Voltando-nos ao Brasil, observamos um cenário relativamente mais tranquilo, com a economia em bom ritmo de crescimento, puxado tanto pelo crédito, como pela recuperação da renda e do emprego, assim como pela confiança dos agentes.
Em maio, o volume de crédito na economia chegou a 45,2% do PIB, puxado pelo consumo das famílias nos segmentos de bens duráveis, com destaque para eletroeletrônicos e automóveis, e também pelo aquecimento do segmento de habitação, com o volume de crédito mobilizado representando 3,5% do PIB.
Para os próximos meses é possível uma acomodação na oferta do crédito, mas fica difícil saber quando deve ocorrer. Isto porque o crédito é influenciado por uma série de fatores, como confiança do consumidor, disponibilidade de crédito, renda e emprego, enquanto que a taxa de juros demora de seis a nove meses para fazer efeito na economia. Além disto, a demanda por crédito tende a continuar forte, enquanto os prazos forem dilatados e as parcelas couberem no orçamento familiar.

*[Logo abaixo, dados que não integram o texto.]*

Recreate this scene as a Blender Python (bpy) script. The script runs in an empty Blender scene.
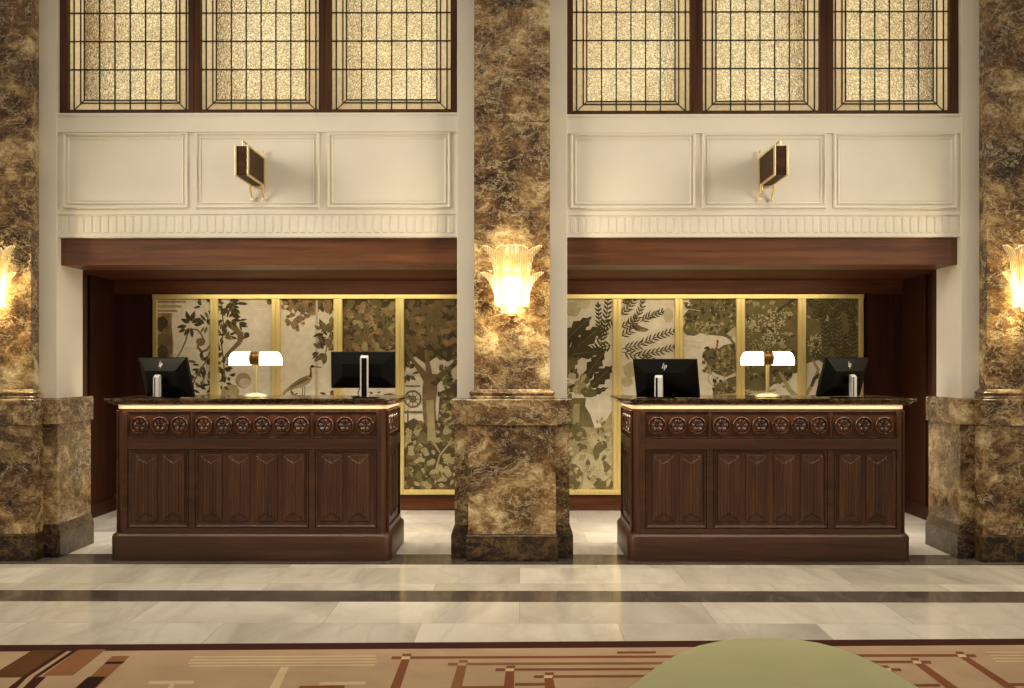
import bpy, bmesh, math, random
from mathutils import Vector, Matrix

# ------------------------------------------------------------------ camera, world, lights, exposure
sc = bpy.context.scene
col = sc.collection
F, HY, CH, TH = 1072.5, 365.0, 1.378, 0.007      # focal (px of a 1024 frame), horizon row, eye height, yaw
cam_d = bpy.data.cameras.new('camera'); cam = bpy.data.objects.new('camera', cam_d); col.objects.link(cam)
cam.location = (0, 0, CH); cam.rotation_euler = (math.pi / 2, 0, TH)
cam_d.sensor_width = 36; cam_d.lens = F / 1024 * 36; cam_d.shift_y = (HY - 344) / 1024
cam_d.clip_end = 100
sc.camera = cam

w = bpy.data.worlds.new('world'); sc.world = w; w.use_nodes = True
bg = w.node_tree.nodes['Background']; bg.inputs[0].default_value = (1.0, .885, .72, 1); bg.inputs[1].default_value = .345

def area(name, loc, target, sx, sy, power, colr, spread=180):
    d = bpy.data.lights.new(name, 'AREA'); d.shape = 'RECTANGLE'; d.size = sx; d.size_y = sy; d.energy = power; d.color = colr; d.spread = math.radians(spread)
    o = bpy.data.objects.new(name, d); col.objects.link(o); o.location = loc
    o.rotation_euler = (Vector(target) - Vector(loc)).to_track_quat('-Z', 'Y').to_euler()
    return o
def point(name, loc, power, colr, rad=.03):
    d = bpy.data.lights.new(name, 'POINT'); d.energy = power; d.color = colr; d.shadow_soft_size = rad
    o = bpy.data.objects.new(name, d); col.objects.link(o); o.location = loc
    return o
for sx in (-1, 1):
    area('lobby_chandelier_%s' % ('left' if sx < 0 else 'right'), (sx * 4.0, 5.7, 3.2), (-sx * 3.2, 8.3, 1.2), 1.2, 1.6, 25, (1, .92, .81), 84)  # added fill lights for the white pier returns, no real fixture
area('lobby_floor_wash', (0, 6.1, 5.6), (0, 6.2, 0), 9, 1.6, 84, (1, .9, .76), 75)
for nm, x in (('mural_wash_left', -1.95), ('mural_wash_right', 1.8)):
    area(nm, (x, 9.62, 2.16), (x, 10.15, 1.2), 2.5, .06, 10, (1, .87, .64))
    area(nm + '_soffit', (x, 7.98, 2.095), (x, 7.98, 0), 1.9, .12, 6, (1, .92, .80))  # added fill under the beam to brighten the bay's side faces
    area(nm + '_floor', (x, 8.9, 2.17), (x, 8.9, 0), 2.7, .3, 62, (1, .92, .80), 110)

sc.view_settings.view_transform = 'Standard'
sc.view_settings.look = 'None'
sc.view_settings.exposure = 0.0
sc.view_settings.gamma = 1.0
sc.view_settings.use_curve_mapping = False
try:
    sc.cycles.use_denoising = True
    sc.cycles.max_bounces = 10
    sc.cycles.sample_clamp_indirect = 4.0
except Exception:
    pass

# ------------------------------------------------------------------ helpers
def P(px, py, Y):
    """pixel of the 1024x688 photograph -> (X, Z) on the vertical plane at distance Y"""
    dx = (px - 512) / F; dz = (HY - py) / F
    t = Y / (dx * math.sin(TH) + math.cos(TH))
    return ((dx * math.cos(TH) - math.sin(TH)) * t, CH + dz * t)
def PX(px, Y): return P(px, HY, Y)[0]
def PZ(py, Y): return CH + (HY - py) / F * Y
def G(px, py, z=0.0):
    dx = (px - 512) / F; dz = (HY - py) / F
    t = (z - CH) / dz
    return ((dx * math.cos(TH) - math.sin(TH)) * t, (dx * math.sin(TH) + math.cos(TH)) * t)

class MB:
    def __init__(s): s.bm = bmesh.new()
    def face(s, pts, mi=0):
        f = s.bm.faces.new([s.bm.verts.new(p) for p in pts]); f.material_index = mi; return f
    def box(s, x0, x1, y0, y1, z0, z1, mi=0):
        v = [s.bm.verts.new(p) for p in ((x0,y0,z0),(x1,y0,z0),(x1,y1,z0),(x0,y1,z0),(x0,y0,z1),(x1,y0,z1),(x1,y1,z1),(x0,y1,z1))]
        for q in ((0,3,2,1),(4,5,6,7),(0,1,5,4),(1,2,6,5),(2,3,7,6),(3,0,4,7)):
            s.bm.faces.new([v[i] for i in q]).material_index = mi
        return v
    def loft(s, rings, cap0=True, cap1=True, mi=0, closed=True):
        R = [[s.bm.verts.new(p) for p in r] for r in rings]
        n = len(R[0])
        for a, b in zip(R, R[1:]):
            for i in range(n if closed else n - 1):
                j = (i + 1) % n
                s.bm.faces.new((a[i], a[j], b[j], b[i])).material_index = mi
        if cap0: s.bm.faces.new(list(reversed(R[0]))).material_index = mi
        if cap1: s.bm.faces.new(R[-1]).material_index = mi
    def lathe(s, prof, c=(0,0,0), n=28, axis='z', mi=0):
        rings = []
        for r, h in prof:
            ring = []
            for i in range(n):
                a = 2 * math.pi * i / n
                if axis == 'z': p = (c[0] + r*math.cos(a), c[1] + r*math.sin(a), c[2] + h)
                elif axis == 'y': p = (c[0] + r*math.cos(a), c[1] + h, c[2] + r*math.sin(a))
                else: p = (c[0] + h, c[1] + r*math.cos(a), c[2] + r*math.sin(a))
                ring.append(p)
            rings.append(ring)
        s.loft(rings, mi=mi)
    def tube(s, pts, r, n=10, mi=0):
        pts = [Vector(p) for p in pts]; rr = r if isinstance(r, (list, tuple)) else [r] * len(pts)
        rings = []; up = None
        for i, p in enumerate(pts):
            d = (pts[min(i+1, len(pts)-1)] - pts[max(i-1, 0)]).normalized()
            if up is None: up = Vector((0, 0, 1)) if abs(d.z) < .9 else Vector((1, 0, 0))
            a = d.cross(up).normalized(); b = a.cross(d).normalized(); up = b
            rings.append([p + (a*math.cos(t) + b*math.sin(t)) * rr[i] for t in [2*math.pi*k/n for k in range(n)]])
        s.loft(rings, mi=mi)
    def grid(s, fn, nu, nv, mi=0):
        V = [[s.bm.verts.new(fn(i/nu, j/nv)) for j in range(nv+1)] for i in range(nu+1)]
        for i in range(nu):
            for j in range(nv):
                s.bm.faces.new((V[i][j], V[i+1][j], V[i+1][j+1], V[i][j+1])).material_index = mi
    def build(s, name, mats, parent=None, smooth=None, bevel=0, solid=0, recalc=True, loc=None):
        if recalc: bmesh.ops.recalc_face_normals(s.bm, faces=s.bm.faces)
        me = bpy.data.meshes.new(name); s.bm.to_mesh(me); s.bm.free()
        for m in (mats if isinstance(mats, (list, tuple)) else [mats]): me.materials.append(m)
        if smooth is not None:
            for p in me.polygons: p.use_smooth = True
            me.set_sharp_from_angle(angle=math.radians(smooth))
        o = bpy.data.objects.new(name, me); col.objects.link(o)
        if parent is not None: o.parent = parent
        if loc is not None: o.location = loc
        if solid:
            m = o.modifiers.new('solid', 'SOLIDIFY'); m.thickness = solid; m.offset = 0
        if bevel:
            m = o.modifiers.new('bevel', 'BEVEL'); m.width = bevel; m.segments = 2; m.limit_method = 'ANGLE'; m.angle_limit = math.radians(40)
        return o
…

O receio aqui é do aumento da inadimplência. Atualmente, se encontra em torno de 5,1% do total das operações de crédito com atraso acima de 90 dias, sendo 6,8% nas famílias e 3,7% nas empresas. O problema é que com o ingresso de novas camadas de renda no mercado de consumo, como as classes C e D, as pessoas tendem a se endividar além dos seus limites de renda, por não terem uma “cultura disseminada” no uso de cartões de crédito e de outros instrumentos de financiamento. Enquanto os prazos forem dilatados e, como dito, as parcelas couberem nos orçamentos, as pessoas seguem se endividando, mas e se ocorrer uma virada de cenário? O estouro da bolha acabará inevitável.